The above very brief and sketchy historical observation can inform us about not only the nature but also the chronology and geography of the AAII. Even if we do not accept Jaspers's idealism and do not consider the processes in the sphere of the spiritual, particularly religion, as primary, we cannot but recognize the fact that changes in this sphere at least mark people's comprehension of changes in their life as society members. Thus, we can see the period of qualitative changes in the sphere of the spiritual as that of the decisive, irreversible step on the way to a new culture (in the broadest meaning of the word).

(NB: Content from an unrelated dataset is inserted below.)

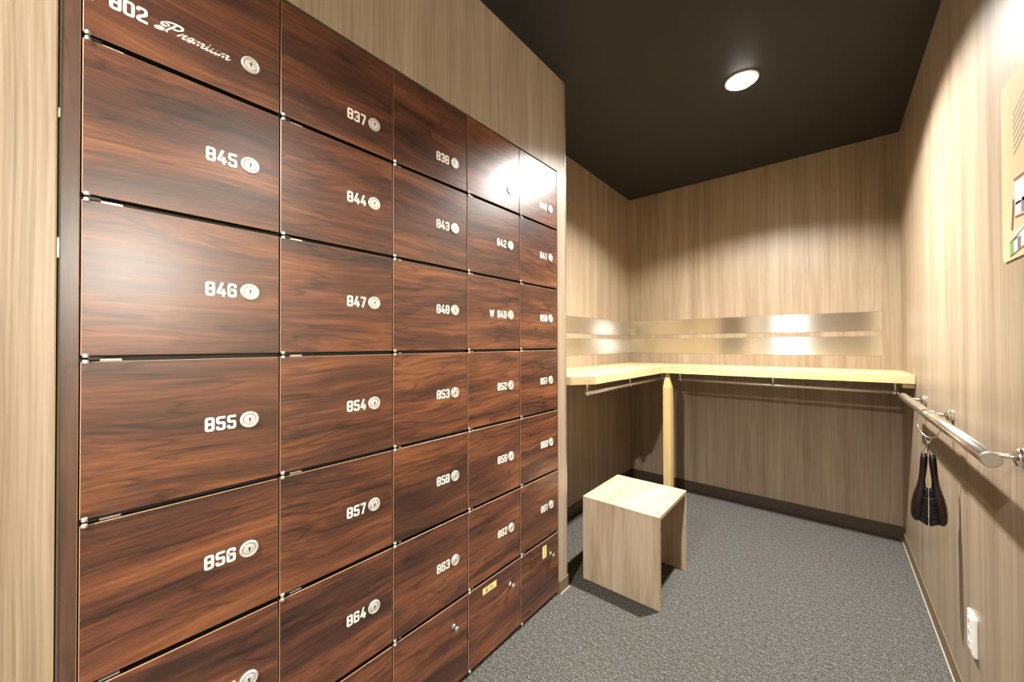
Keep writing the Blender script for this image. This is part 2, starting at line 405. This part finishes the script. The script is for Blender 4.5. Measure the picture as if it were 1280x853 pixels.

The AAI cultures are those inspired by universalistic (indifferent to the adherents' ethnicity) religions. So, the end of the AAI cultures should be marked by those religions decay down to the point at which they lose the role of cultures' inspirers; a great difference between the two Axial Ages is just that while the AAI transformations strengthened religious worldview, the transformations of the AAII led to the religious worldview's gradual decline. As has already been mentioned, Jaspers postulated transition to the rational culture in Early Modern Europe, but he constantly underlined that it was much closer to the axial traditional culture than the latter was to the archaic culture that had preceded it; just that is why he saw precisely the Axial Age that separated the periods of global dominance of archaic and traditional cultures as the most important watershed in history. Indeed, Jaspers was completely right: the Early Modern European culture was still religious par excellance, Christian, although secularizing. Once again we should stress the fundamental difference between secularization launched by Protestant Reformation (but that in specific forms took place in the Catholic and Orthodox societies of the Modern Time either [see, e.g., Chartier 1990; Kley 1996; Rosa 1996; Roudometoff 1998; Andreeva 2009; Bergin 2009; Kalkandjieva 2010]) and atheization that can legitimately be seen as its logical continuation but should not be virtually equated to it. Protestantism is a form (or rather a set of forms) of the Christian religion, and its adherents' world outlook is religious: they recognize the transcendent and salvation as the main goal and meaning of life, although they follow a specific, ‘secular’ way of achieving it. Atheism rejects the transcendent and makes people's world outlook, goals and meanings really ‘terrestrial’, materialistic.